Rule number one of Scottish Winter Climbing I was told – “Never plan to go winter climbing, the conditions will always be dreich” – well, our bottle of whisky sacrificed to the weather gods obviously paid off as the forecast for our weekend meet was stable high pressure bringing sunshine and settled winds. So, in search of snow and ice in a season which has so far been thin in places, 4 members of the KMC headed north to Port Appin, their new home for 3 nights in the western highlands. With a mix of experience and objectives, hopes were high and most importantly – people were keen!
Friday’s forecast was suggesting a blue bird day. With little hesitation, Jonny H and I planned a big day out on Ben Nevis. We arrived in the North Face car park bright and early after waking up in the early dark hours. 2 hours later we arrived at the CIC hut and made a line for Coire an Ciste. Gearing up at the snow line, we weaved up the steep snow slopes between No. 3 and No.4 Gully to find our route – North Gully (Grade II**). We swung leads up the route on bullet hard snow, myself leading the crux pitch, a 20m steep ice section. I had the pleasure of leading the top out over the cornice on my first winter lead climb – I was a very happy guy! With Jonny safely on the plateau, we plodded up to the summit to touch the top, before making our way down the tourist route under bright beautiful blue sky with views stretching to the horizon.
Oli, needing to finish off some work was lured by the bright lights of Fort William where a shiny new pair of mountaineering boots were purchased. Feeling keen and not wanting to miss out on the stunning weather, he broke his new boots in on the snow banks near the CIC hut underneath the imposing faces of The Ben.
With Mike arriving on Friday evening, Saturday saw two teams heading out to different areas.

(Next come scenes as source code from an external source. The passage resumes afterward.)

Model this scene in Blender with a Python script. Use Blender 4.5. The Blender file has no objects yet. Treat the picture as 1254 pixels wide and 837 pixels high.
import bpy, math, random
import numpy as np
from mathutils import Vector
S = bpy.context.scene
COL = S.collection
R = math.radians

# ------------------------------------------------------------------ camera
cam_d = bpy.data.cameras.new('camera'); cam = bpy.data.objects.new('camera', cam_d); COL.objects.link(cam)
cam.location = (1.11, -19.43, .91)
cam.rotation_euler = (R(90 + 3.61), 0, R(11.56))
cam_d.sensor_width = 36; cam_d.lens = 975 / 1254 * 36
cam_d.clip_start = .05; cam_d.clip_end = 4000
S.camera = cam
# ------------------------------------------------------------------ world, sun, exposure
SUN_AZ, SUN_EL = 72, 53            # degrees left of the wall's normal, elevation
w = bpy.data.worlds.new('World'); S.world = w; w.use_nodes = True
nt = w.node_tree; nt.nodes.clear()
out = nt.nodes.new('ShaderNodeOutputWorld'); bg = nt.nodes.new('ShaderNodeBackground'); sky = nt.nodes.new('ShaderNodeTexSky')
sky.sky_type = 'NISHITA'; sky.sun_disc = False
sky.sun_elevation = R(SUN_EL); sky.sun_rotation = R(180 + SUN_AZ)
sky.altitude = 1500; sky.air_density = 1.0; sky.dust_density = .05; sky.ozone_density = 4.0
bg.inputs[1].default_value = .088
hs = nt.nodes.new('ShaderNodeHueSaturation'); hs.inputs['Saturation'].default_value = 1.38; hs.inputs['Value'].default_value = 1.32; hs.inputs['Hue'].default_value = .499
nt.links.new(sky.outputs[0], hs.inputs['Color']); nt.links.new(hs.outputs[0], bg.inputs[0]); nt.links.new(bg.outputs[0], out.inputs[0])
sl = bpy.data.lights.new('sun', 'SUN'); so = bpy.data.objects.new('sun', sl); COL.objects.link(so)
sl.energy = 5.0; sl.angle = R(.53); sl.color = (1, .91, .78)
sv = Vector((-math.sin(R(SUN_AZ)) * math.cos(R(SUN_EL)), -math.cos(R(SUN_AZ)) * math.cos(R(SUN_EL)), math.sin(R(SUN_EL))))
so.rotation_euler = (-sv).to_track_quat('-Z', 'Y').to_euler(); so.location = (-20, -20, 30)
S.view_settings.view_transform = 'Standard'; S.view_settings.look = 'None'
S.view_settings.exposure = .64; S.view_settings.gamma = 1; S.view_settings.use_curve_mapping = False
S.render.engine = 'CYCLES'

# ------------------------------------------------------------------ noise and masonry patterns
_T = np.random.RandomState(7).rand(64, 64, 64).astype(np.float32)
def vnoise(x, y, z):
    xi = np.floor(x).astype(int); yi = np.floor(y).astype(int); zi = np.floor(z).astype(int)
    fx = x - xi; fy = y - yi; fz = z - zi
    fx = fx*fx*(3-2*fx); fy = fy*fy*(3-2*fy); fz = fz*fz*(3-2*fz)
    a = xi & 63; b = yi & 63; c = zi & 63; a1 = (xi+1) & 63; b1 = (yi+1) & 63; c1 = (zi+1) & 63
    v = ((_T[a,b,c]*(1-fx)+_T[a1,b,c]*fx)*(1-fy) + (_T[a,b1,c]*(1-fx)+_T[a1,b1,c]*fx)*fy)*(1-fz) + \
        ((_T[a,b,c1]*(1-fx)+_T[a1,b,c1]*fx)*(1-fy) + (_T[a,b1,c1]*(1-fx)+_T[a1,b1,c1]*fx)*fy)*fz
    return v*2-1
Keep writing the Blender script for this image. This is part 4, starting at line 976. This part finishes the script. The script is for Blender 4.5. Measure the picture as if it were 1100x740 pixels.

Mike and Oli headed for their big day on The Ben and climbed Comb Gully (Grade IV,4***) with Mike leading Oli on his first big winter multi-pitch. The smiles from the pictures showed they had an amazing day, topped off with a descent via No.4 Gully. Jonny and I headed for Glencoe in hope that Dorsal Arête (Grade II***) on Stob Coire nan Lochan would be in condition. From pictures and looking up from the valley bottom, we were hopeful, however the gamble did not pay off – and worse our back up routes were also out of condition. With limited options available, we elected for a single axe trip up Broad Gully (Grade I*). Another amazing day out in perfect weather conditions with views stretching for miles.
By Sunday, the weather was starting to change, but still being exceedingly kind by usual Scottish Winter standards. Mike and Oli headed to Aonach Mòr, taking the early morning Ski Gondola, then hiking up to the top of Easy Gully, where they descended off a snow bollard into Coire an Lochain and climbed Left Twin (Grade III,4***). Jonny and I fixed up our accommodation giving the other team an early start and headed back down the road – full of happy memories, ambitions for future trips and tired legs.